We didn’t have a “traditional” Thanksgiving this year and that is okay. We didn’t have a turkey, we didn’t have mashed potatoes, gravey, green bean casserole, or a ton of desserts. We had white chicken chilli, corn bread muffins, cranberry relish (not the one that comes in a can, but the one with cranberries, oranges, and sugar), watergate salad, and pumpkin pie. We didn’t have a “traditional” Thanksgiving and this was one of my favorite Thanksgivings.
This year’s Thanksgiving was relaxing because it wasn’t perfect. I was able to enjoy my time with my parents and my little girl. My little girl and I went to the park and played before going to my parent’s house. We had some great connection while playing at the park. My daughter was happy and I was happy.



My mom wished for a traditional Thanksgiving and I knew it bothered her that we didn’t have a big feast and that her house is still being remodeled. She grew up with a big family and a large Thanksgiving was something always important to her. I am a single child and my husband is also a single child. Yes, I liked the big Thanksgivings we had with my aunts, uncles, grandparents, and cousins; but they also caused me a lot of anxiety. I could have planned a big meal. I could have invited a lot of people, but my husband worked today and some years I will be working on Thanksgiving so being flexible just makes sense. My mom kept bring up her house and not having a big feast and wanting to start having holiday meals; but we did have a holiday meal. We ate a meal together as a family on holiday.

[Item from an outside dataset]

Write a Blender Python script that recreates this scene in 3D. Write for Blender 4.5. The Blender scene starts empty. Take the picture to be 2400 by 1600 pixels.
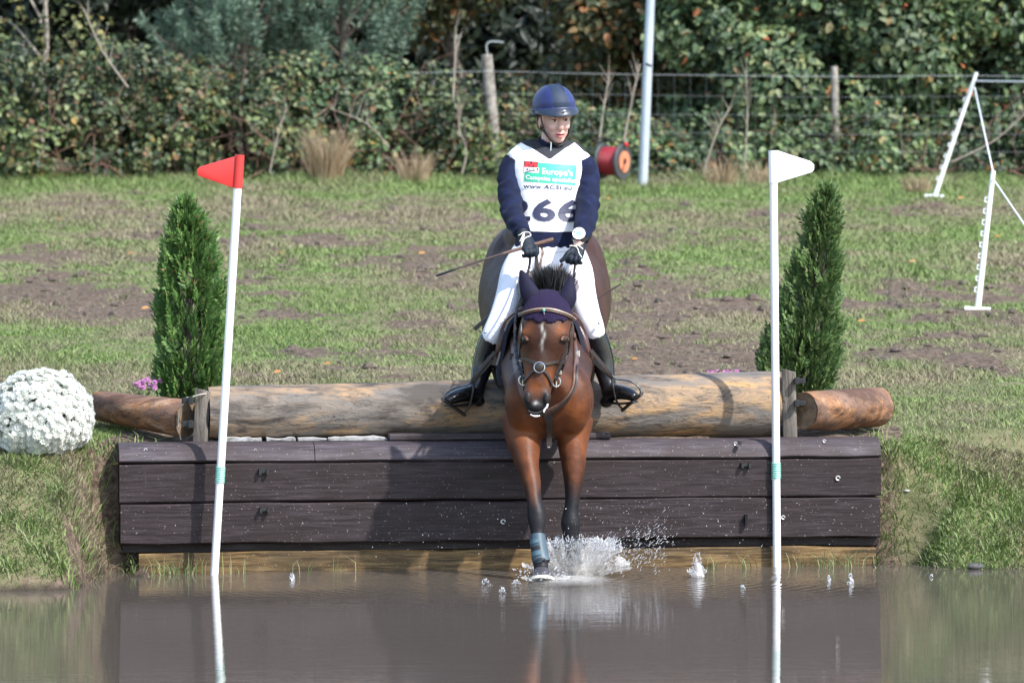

I was happy this Thanksgiving because I wasn’t focused on being perfect. I was happiest because I was focused on connecting with those around me and those connections are what make the holidays. My daughter doesn’t need big elaborate holidays for them to feel special. She feels special when her grandpa dances with her, when her grandma tickles her, and when her chases her around the park. Her happy memories will be witht he people she loves.